— begin —
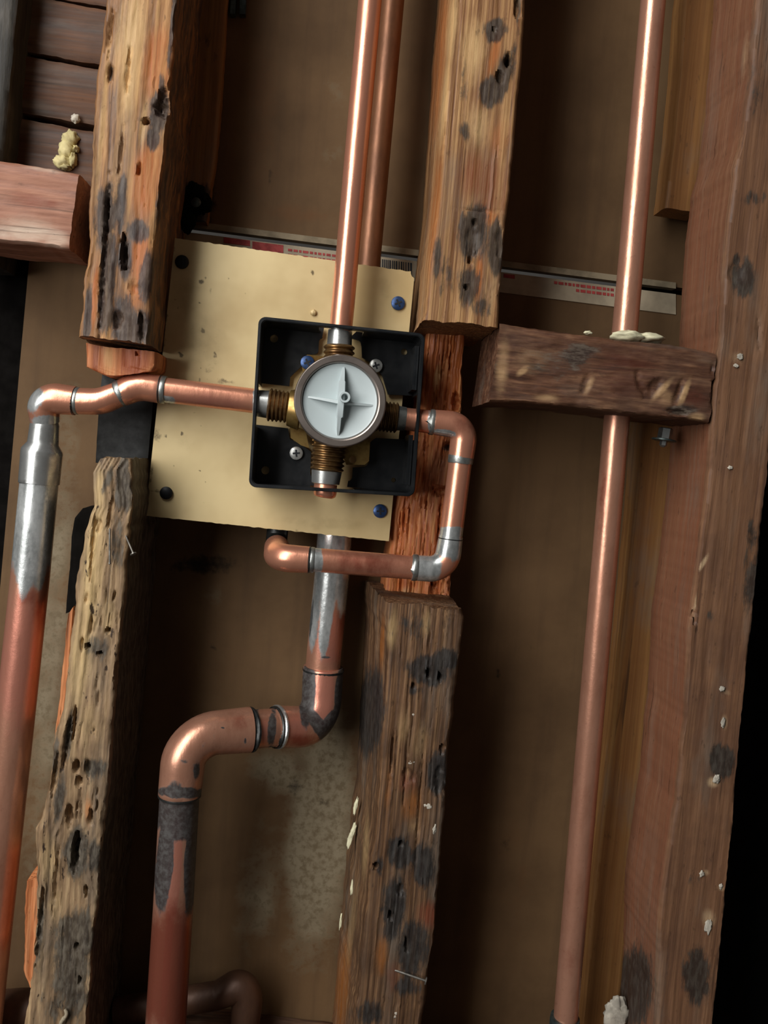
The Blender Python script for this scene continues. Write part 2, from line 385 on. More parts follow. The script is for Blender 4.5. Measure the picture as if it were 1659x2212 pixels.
def lathe(c, axis, prof, seg=48):
    """prof = (radius, height) in metres about axis at c"""
    ax = Vector(axis).normalized(); a = ax.orthogonal().normalized(); b = ax.cross(a)
    V, Fc = [], []
    for r, h in prof:
        for k in range(seg):
            th = 2*math.pi*k/seg; V.append(c+ax*h+a*(r*math.cos(th))+b*(r*math.sin(th)))
    for i in range(len(prof)-1):
        for k in range(seg):
            k2 = (k+1) % seg; Fc.append((i*seg+k, i*seg+k2, (i+1)*seg+k2, (i+1)*seg+k))
    Fc.append(tuple(range(seg-1, -1, -1))); Fc.append(tuple((len(prof)-1)*seg+k for k in range(seg)))
    return V, Fc
def prism(loops, depth):
    """loops of 3D points (outer, holes...) on a front plane, given thickness along the vector depth"""
    d = Vector(depth); flat = [p for l in loops for p in l]; n = len(flat)
    tri = tessellate_polygon(loops)
    V = [Vector(p) for p in flat]+[Vector(p)+d for p in flat]
    Fc = []
    for tr in tri:
        a, b, c = tr
        nm = (flat[b]-flat[a]).cross(flat[c]-flat[a])
        if nm.dot(d) > 0: tr = (a, c, b)
        Fc.append(tuple(tr)); Fc.append(tuple(x+n for x in reversed(tr)))
    o = 0
    for li, l in enumerate(loops):
        k = len(l)
        ar = sum(((l[(i+1) % k]-l[0]).cross(l[i]-l[0])).dot(d) for i in range(k))
        for i in range(k):
            a, b = o+i, o+(i+1) % k
            q = (a, b, b+n, a+n)
            if (ar > 0) == (li == 0): q = tuple(reversed(q))
            Fc.append(q)
        o += k
    return V, Fc
def join(parts):
    V, Fc = [], []
    for v, f in parts:
        o = len(V); V += list(v); Fc += [tuple(i+o for i in q) for q in f]
    return V, Fc
def boxv(c, ex, ey, ez):
    V = [c+ex*sx+ey*sy+ez*sz for sx in (-.5, .5) for sy in (-.5, .5) for sz in (-.5, .5)]
    Fc = [(0, 1, 3, 2), (4, 6, 7, 5), (0, 4, 5, 1), (2, 3, 7, 6), (0, 2, 6, 4), (1, 5, 7, 3)]
    if ex.cross(ey).dot(ez) < 0: Fc = [tuple(reversed(f)) for f in Fc]
    return V, Fc
def slab(px, y0, y1):
    """board cut to a pixel outline on the plane y0, given thickness to y1 (mm)"""
    return prism([[Pm(x, y, y0) for x, y in px]], (0, (y1-y0)*0.001, 0))
def lump(name, c, sx, sy, sz, mat, parent=None, amp=0.35, fr=2.2, seed=0, ax=None, **kw):
    """irregular blob (foam, plaster), sizes in mm"""
    V, Fc = [], []; nu, nv = 22, 14
    ax = ax or (Vector((1, 0, 0)), Vector((0, 1, 0)), Vector((0, 0, 1)))
    for i in range(nv+1):
        ph = math.pi*i/nv
        for j in range(nu):
            th = 2*math.pi*j/nu; d = Vector((math.sin(ph)*math.cos(th), math.sin(ph)*math.sin(th), math.cos(ph)))
            k = 1+amp*(noise.noise(d*fr+Vector((seed, seed*1.7, 0)))+0.5*noise.noise(d*fr*2.3+Vector((seed, 4, 0))))
            V.append(c+ax[0]*(d.x*sx*k*0.0005)+ax[1]*(d.y*sy*k*0.0005)+ax[2]*(d.z*sz*k*0.0005))
    for i in range(nv):
        for j in range(nu): Fc.append((i*nu+j, (i+1)*nu+j, (i+1)*nu+(j+1) % nu, i*nu+(j+1) % nu))
    return mk(name, V, Fc, mat, parent, sharp=180, **kw)
AXD = Vector((0, -1, 0))                         # towards the viewer
UPW = (Pm(741, 690, 30)-Pm(733, 780, 30)).normalized()   # the plumbing's upright
RTW = (Pm(900, 700, 30)-Pm(570, 672, 30)).normalized()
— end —
- _Task instructions_
Each line above is to be copied verbatim. Drop any image from the copy.

- _Exercise result_
The Blender Python script for this scene continues. Write part 2, from line 385 on. More parts follow. The script is for Blender 4.5. Measure the picture as if it were 1659x2212 pixels.
def lathe(c, axis, prof, seg=48):
    """prof = (radius, height) in metres about axis at c"""
    ax = Vector(axis).normalized(); a = ax.orthogonal().normalized(); b = ax.cross(a)
    V, Fc = [], []
    for r, h in prof:
        for k in range(seg):
            th = 2*math.pi*k/seg; V.append(c+ax*h+a*(r*math.cos(th))+b*(r*math.sin(th)))
    for i in range(len(prof)-1):
        for k in range(seg):
            k2 = (k+1) % seg; Fc.append((i*seg+k, i*seg+k2, (i+1)*seg+k2, (i+1)*seg+k))
    Fc.append(tuple(range(seg-1, -1, -1))); Fc.append(tuple((len(prof)-1)*seg+k for k in range(seg)))
    return V, Fc
def prism(loops, depth):
    """loops of 3D points (outer, holes...) on a front plane, given thickness along the vector depth"""
    d = Vector(depth); flat = [p for l in loops for p in l]; n = len(flat)
    tri = tessellate_polygon(loops)
    V = [Vector(p) for p in flat]+[Vector(p)+d for p in flat]
    Fc = []
    for tr in tri:
        a, b, c = tr
        nm = (flat[b]-flat[a]).cross(flat[c]-flat[a])
        if nm.dot(d) > 0: tr = (a, c, b)
        Fc.append(tuple(tr)); Fc.append(tuple(x+n for x in reversed(tr)))
    o = 0
    for li, l in enumerate(loops):
        k = len(l)
        ar = sum(((l[(i+1) % k]-l[0]).cross(l[i]-l[0])).dot(d) for i in range(k))
        for i in range(k):
            a, b = o+i, o+(i+1) % k
            q = (a, b, b+n, a+n)
            if (ar > 0) == (li == 0): q = tuple(reversed(q))
            Fc.append(q)
        o += k
    return V, Fc
def join(parts):
    V, Fc = [], []
    for v, f in parts:
        o = len(V); V += list(v); Fc += [tuple(i+o for i in q) for q in f]
    return V, Fc
def boxv(c, ex, ey, ez):
    V = [c+ex*sx+ey*sy+ez*sz for sx in (-.5, .5) for sy in (-.5, .5) for sz in (-.5, .5)]
    Fc = [(0, 1, 3, 2), (4, 6, 7, 5), (0, 4, 5, 1), (2, 3, 7, 6), (0, 2, 6, 4), (1, 5, 7, 3)]
    if ex.cross(ey).dot(ez) < 0: Fc = [tuple(reversed(f)) for f in Fc]
    return V, Fc
def slab(px, y0, y1):
    """board cut to a pixel outline on the plane y0, given thickness to y1 (mm)"""
    return prism([[Pm(x, y, y0) for x, y in px]], (0, (y1-y0)*0.001, 0))
def lump(name, c, sx, sy, sz, mat, parent=None, amp=0.35, fr=2.2, seed=0, ax=None, **kw):
    """irregular blob (foam, plaster), sizes in mm"""
    V, Fc = [], []; nu, nv = 22, 14
    ax = ax or (Vector((1, 0, 0)), Vector((0, 1, 0)), Vector((0, 0, 1)))
    for i in range(nv+1):
        ph = math.pi*i/nv
        for j in range(nu):
            th = 2*math.pi*j/nu; d = Vector((math.sin(ph)*math.cos(th), math.sin(ph)*math.sin(th), math.cos(ph)))
            k = 1+amp*(noise.noise(d*fr+Vector((seed, seed*1.7, 0)))+0.5*noise.noise(d*fr*2.3+Vector((seed, 4, 0))))
            V.append(c+ax[0]*(d.x*sx*k*0.0005)+ax[1]*(d.y*sy*k*0.0005)+ax[2]*(d.z*sz*k*0.0005))
    for i in range(nv):
        for j in range(nu): Fc.append((i*nu+j, (i+1)*nu+j, (i+1)*nu+(j+1) % nu, i*nu+(j+1) % nu))
    return mk(name, V, Fc, mat, parent, sharp=180, **kw)
AXD = Vector((0, -1, 0))                         # towards the viewer
UPW = (Pm(741, 690, 30)-Pm(733, 780, 30)).normalized()   # the plumbing's upright
RTW = (Pm(900, 700, 30)-Pm(570, 672, 30)).normalized()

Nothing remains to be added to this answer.